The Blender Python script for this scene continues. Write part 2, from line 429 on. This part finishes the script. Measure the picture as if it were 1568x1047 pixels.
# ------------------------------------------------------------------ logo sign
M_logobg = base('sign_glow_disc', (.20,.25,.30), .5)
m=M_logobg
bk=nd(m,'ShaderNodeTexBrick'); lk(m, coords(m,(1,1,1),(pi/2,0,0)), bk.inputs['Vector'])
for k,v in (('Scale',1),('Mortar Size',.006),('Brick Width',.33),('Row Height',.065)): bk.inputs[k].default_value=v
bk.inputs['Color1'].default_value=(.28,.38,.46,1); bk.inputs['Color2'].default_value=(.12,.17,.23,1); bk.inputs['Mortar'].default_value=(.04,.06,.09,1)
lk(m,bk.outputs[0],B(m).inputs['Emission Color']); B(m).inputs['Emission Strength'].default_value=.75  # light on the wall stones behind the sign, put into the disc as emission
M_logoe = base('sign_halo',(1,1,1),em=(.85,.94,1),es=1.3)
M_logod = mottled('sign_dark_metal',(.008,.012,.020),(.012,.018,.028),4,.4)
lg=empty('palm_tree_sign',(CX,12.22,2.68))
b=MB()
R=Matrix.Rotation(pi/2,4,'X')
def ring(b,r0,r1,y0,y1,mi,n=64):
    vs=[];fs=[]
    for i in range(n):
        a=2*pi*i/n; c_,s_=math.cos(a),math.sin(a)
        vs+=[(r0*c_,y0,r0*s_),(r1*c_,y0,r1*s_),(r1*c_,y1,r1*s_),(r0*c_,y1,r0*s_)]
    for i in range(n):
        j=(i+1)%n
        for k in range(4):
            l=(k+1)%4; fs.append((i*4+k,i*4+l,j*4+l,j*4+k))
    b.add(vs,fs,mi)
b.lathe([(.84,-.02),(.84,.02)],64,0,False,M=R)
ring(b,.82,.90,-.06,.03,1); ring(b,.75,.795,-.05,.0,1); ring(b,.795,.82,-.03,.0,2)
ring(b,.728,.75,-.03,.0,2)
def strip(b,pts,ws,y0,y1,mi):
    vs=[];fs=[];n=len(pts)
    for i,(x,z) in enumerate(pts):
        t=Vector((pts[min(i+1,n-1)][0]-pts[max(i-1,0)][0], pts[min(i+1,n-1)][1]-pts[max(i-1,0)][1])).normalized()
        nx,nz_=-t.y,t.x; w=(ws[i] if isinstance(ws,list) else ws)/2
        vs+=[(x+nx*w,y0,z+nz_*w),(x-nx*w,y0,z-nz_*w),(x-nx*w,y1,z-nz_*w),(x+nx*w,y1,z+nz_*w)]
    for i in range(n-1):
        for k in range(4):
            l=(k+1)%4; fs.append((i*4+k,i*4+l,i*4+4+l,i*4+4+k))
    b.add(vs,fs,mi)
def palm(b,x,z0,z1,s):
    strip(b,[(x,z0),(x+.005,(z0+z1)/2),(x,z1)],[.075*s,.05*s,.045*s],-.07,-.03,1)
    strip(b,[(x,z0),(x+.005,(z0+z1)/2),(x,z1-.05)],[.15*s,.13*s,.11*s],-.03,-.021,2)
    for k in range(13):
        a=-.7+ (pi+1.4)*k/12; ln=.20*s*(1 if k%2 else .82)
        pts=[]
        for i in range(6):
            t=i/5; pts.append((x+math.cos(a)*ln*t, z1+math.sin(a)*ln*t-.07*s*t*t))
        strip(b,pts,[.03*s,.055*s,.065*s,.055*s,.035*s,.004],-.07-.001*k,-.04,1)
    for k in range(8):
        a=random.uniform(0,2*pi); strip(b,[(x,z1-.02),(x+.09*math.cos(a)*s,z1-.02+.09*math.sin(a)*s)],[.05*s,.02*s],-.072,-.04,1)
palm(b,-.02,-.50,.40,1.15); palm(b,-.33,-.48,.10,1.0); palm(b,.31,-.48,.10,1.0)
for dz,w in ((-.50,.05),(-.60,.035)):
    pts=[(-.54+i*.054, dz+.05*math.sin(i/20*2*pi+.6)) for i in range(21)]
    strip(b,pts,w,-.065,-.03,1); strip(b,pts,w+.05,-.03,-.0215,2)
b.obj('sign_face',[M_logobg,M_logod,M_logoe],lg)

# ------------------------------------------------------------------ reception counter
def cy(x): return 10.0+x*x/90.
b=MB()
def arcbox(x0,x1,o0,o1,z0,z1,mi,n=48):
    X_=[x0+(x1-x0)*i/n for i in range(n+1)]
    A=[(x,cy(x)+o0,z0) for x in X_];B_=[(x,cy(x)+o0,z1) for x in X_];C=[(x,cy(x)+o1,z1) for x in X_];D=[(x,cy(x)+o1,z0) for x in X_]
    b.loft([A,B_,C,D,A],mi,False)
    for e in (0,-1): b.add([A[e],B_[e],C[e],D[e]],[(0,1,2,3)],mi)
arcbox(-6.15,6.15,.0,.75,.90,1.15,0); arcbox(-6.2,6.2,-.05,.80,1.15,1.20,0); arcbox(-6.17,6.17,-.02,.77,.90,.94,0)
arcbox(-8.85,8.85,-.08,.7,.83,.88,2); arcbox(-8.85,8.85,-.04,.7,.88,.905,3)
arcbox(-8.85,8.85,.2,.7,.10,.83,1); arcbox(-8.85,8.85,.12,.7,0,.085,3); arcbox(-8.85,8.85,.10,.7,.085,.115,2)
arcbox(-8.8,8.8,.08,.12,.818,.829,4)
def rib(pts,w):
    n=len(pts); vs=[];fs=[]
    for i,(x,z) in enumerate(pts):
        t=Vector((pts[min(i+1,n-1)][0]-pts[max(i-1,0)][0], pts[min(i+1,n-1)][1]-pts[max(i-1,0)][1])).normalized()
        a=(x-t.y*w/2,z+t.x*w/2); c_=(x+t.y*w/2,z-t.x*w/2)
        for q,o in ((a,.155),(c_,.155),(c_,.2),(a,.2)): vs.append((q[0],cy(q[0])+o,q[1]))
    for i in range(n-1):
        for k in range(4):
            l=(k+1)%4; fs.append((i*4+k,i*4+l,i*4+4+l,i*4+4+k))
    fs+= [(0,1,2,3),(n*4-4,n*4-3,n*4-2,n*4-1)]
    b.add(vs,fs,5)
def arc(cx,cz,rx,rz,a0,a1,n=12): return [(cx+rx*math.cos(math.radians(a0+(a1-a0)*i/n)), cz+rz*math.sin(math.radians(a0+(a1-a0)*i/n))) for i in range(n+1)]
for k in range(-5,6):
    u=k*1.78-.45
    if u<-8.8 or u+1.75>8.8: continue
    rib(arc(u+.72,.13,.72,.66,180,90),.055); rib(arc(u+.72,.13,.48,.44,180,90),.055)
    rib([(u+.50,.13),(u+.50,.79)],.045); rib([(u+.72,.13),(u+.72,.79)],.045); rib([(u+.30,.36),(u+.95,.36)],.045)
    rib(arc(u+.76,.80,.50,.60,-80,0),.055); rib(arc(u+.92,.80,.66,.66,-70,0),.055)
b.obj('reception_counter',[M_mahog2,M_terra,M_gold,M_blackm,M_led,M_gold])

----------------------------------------

• _WORK REQUIRED_:
Copy the material above verbatim.

• _RESPONSE BELOW_:
The Blender Python script for this scene continues. Write part 2, from line 429 on. This part finishes the script. Measure the picture as if it were 1568x1047 pixels.
# ------------------------------------------------------------------ logo sign
M_logobg = base('sign_glow_disc', (.20,.25,.30), .5)
m=M_logobg
bk=nd(m,'ShaderNodeTexBrick'); lk(m, coords(m,(1,1,1),(pi/2,0,0)), bk.inputs['Vector'])
for k,v in (('Scale',1),('Mortar Size',.006),('Brick Width',.33),('Row Height',.065)): bk.inputs[k].default_value=v
bk.inputs['Color1'].default_value=(.28,.38,.46,1); bk.inputs['Color2'].default_value=(.12,.17,.23,1); bk.inputs['Mortar'].default_value=(.04,.06,.09,1)
lk(m,bk.outputs[0],B(m).inputs['Emission Color']); B(m).inputs['Emission Strength'].default_value=.75  # light on the wall stones behind the sign, put into the disc as emission
M_logoe = base('sign_halo',(1,1,1),em=(.85,.94,1),es=1.3)
M_logod = mottled('sign_dark_metal',(.008,.012,.020),(.012,.018,.028),4,.4)
lg=empty('palm_tree_sign',(CX,12.22,2.68))
b=MB()
R=Matrix.Rotation(pi/2,4,'X')
def ring(b,r0,r1,y0,y1,mi,n=64):
    vs=[];fs=[]
    for i in range(n):
        a=2*pi*i/n; c_,s_=math.cos(a),math.sin(a)
        vs+=[(r0*c_,y0,r0*s_),(r1*c_,y0,r1*s_),(r1*c_,y1,r1*s_),(r0*c_,y1,r0*s_)]
    for i in range(n):
        j=(i+1)%n
        for k in range(4):
            l=(k+1)%4; fs.append((i*4+k,i*4+l,j*4+l,j*4+k))
    b.add(vs,fs,mi)
b.lathe([(.84,-.02),(.84,.02)],64,0,False,M=R)
ring(b,.82,.90,-.06,.03,1); ring(b,.75,.795,-.05,.0,1); ring(b,.795,.82,-.03,.0,2)
ring(b,.728,.75,-.03,.0,2)
def strip(b,pts,ws,y0,y1,mi):
    vs=[];fs=[];n=len(pts)
    for i,(x,z) in enumerate(pts):
        t=Vector((pts[min(i+1,n-1)][0]-pts[max(i-1,0)][0], pts[min(i+1,n-1)][1]-pts[max(i-1,0)][1])).normalized()
        nx,nz_=-t.y,t.x; w=(ws[i] if isinstance(ws,list) else ws)/2
        vs+=[(x+nx*w,y0,z+nz_*w),(x-nx*w,y0,z-nz_*w),(x-nx*w,y1,z-nz_*w),(x+nx*w,y1,z+nz_*w)]
    for i in range(n-1):
        for k in range(4):
            l=(k+1)%4; fs.append((i*4+k,i*4+l,i*4+4+l,i*4+4+k))
    b.add(vs,fs,mi)
def palm(b,x,z0,z1,s):
    strip(b,[(x,z0),(x+.005,(z0+z1)/2),(x,z1)],[.075*s,.05*s,.045*s],-.07,-.03,1)
    strip(b,[(x,z0),(x+.005,(z0+z1)/2),(x,z1-.05)],[.15*s,.13*s,.11*s],-.03,-.021,2)
    for k in range(13):
        a=-.7+ (pi+1.4)*k/12; ln=.20*s*(1 if k%2 else .82)
        pts=[]
        for i in range(6):
            t=i/5; pts.append((x+math.cos(a)*ln*t, z1+math.sin(a)*ln*t-.07*s*t*t))
        strip(b,pts,[.03*s,.055*s,.065*s,.055*s,.035*s,.004],-.07-.001*k,-.04,1)
    for k in range(8):
        a=random.uniform(0,2*pi); strip(b,[(x,z1-.02),(x+.09*math.cos(a)*s,z1-.02+.09*math.sin(a)*s)],[.05*s,.02*s],-.072,-.04,1)
palm(b,-.02,-.50,.40,1.15); palm(b,-.33,-.48,.10,1.0); palm(b,.31,-.48,.10,1.0)
for dz,w in ((-.50,.05),(-.60,.035)):
    pts=[(-.54+i*.054, dz+.05*math.sin(i/20*2*pi+.6)) for i in range(21)]
    strip(b,pts,w,-.065,-.03,1); strip(b,pts,w+.05,-.03,-.0215,2)
b.obj('sign_face',[M_logobg,M_logod,M_logoe],lg)

# ------------------------------------------------------------------ reception counter
def cy(x): return 10.0+x*x/90.
b=MB()
def arcbox(x0,x1,o0,o1,z0,z1,mi,n=48):
    X_=[x0+(x1-x0)*i/n for i in range(n+1)]
    A=[(x,cy(x)+o0,z0) for x in X_];B_=[(x,cy(x)+o0,z1) for x in X_];C=[(x,cy(x)+o1,z1) for x in X_];D=[(x,cy(x)+o1,z0) for x in X_]
    b.loft([A,B_,C,D,A],mi,False)
    for e in (0,-1): b.add([A[e],B_[e],C[e],D[e]],[(0,1,2,3)],mi)
arcbox(-6.15,6.15,.0,.75,.90,1.15,0); arcbox(-6.2,6.2,-.05,.80,1.15,1.20,0); arcbox(-6.17,6.17,-.02,.77,.90,.94,0)
arcbox(-8.85,8.85,-.08,.7,.83,.88,2); arcbox(-8.85,8.85,-.04,.7,.88,.905,3)
arcbox(-8.85,8.85,.2,.7,.10,.83,1); arcbox(-8.85,8.85,.12,.7,0,.085,3); arcbox(-8.85,8.85,.10,.7,.085,.115,2)
arcbox(-8.8,8.8,.08,.12,.818,.829,4)
def rib(pts,w):
    n=len(pts); vs=[];fs=[]
    for i,(x,z) in enumerate(pts):
        t=Vector((pts[min(i+1,n-1)][0]-pts[max(i-1,0)][0], pts[min(i+1,n-1)][1]-pts[max(i-1,0)][1])).normalized()
        a=(x-t.y*w/2,z+t.x*w/2); c_=(x+t.y*w/2,z-t.x*w/2)
        for q,o in ((a,.155),(c_,.155),(c_,.2),(a,.2)): vs.append((q[0],cy(q[0])+o,q[1]))
    for i in range(n-1):
        for k in range(4):
            l=(k+1)%4; fs.append((i*4+k,i*4+l,i*4+4+l,i*4+4+k))
    fs+= [(0,1,2,3),(n*4-4,n*4-3,n*4-2,n*4-1)]
    b.add(vs,fs,5)
def arc(cx,cz,rx,rz,a0,a1,n=12): return [(cx+rx*math.cos(math.radians(a0+(a1-a0)*i/n)), cz+rz*math.sin(math.radians(a0+(a1-a0)*i/n))) for i in range(n+1)]
for k in range(-5,6):
    u=k*1.78-.45
    if u<-8.8 or u+1.75>8.8: continue
    rib(arc(u+.72,.13,.72,.66,180,90),.055); rib(arc(u+.72,.13,.48,.44,180,90),.055)
    rib([(u+.50,.13),(u+.50,.79)],.045); rib([(u+.72,.13),(u+.72,.79)],.045); rib([(u+.30,.36),(u+.95,.36)],.045)
    rib(arc(u+.76,.80,.50,.60,-80,0),.055); rib(arc(u+.92,.80,.66,.66,-70,0),.055)
b.obj('reception_counter',[M_mahog2,M_terra,M_gold,M_blackm,M_led,M_gold])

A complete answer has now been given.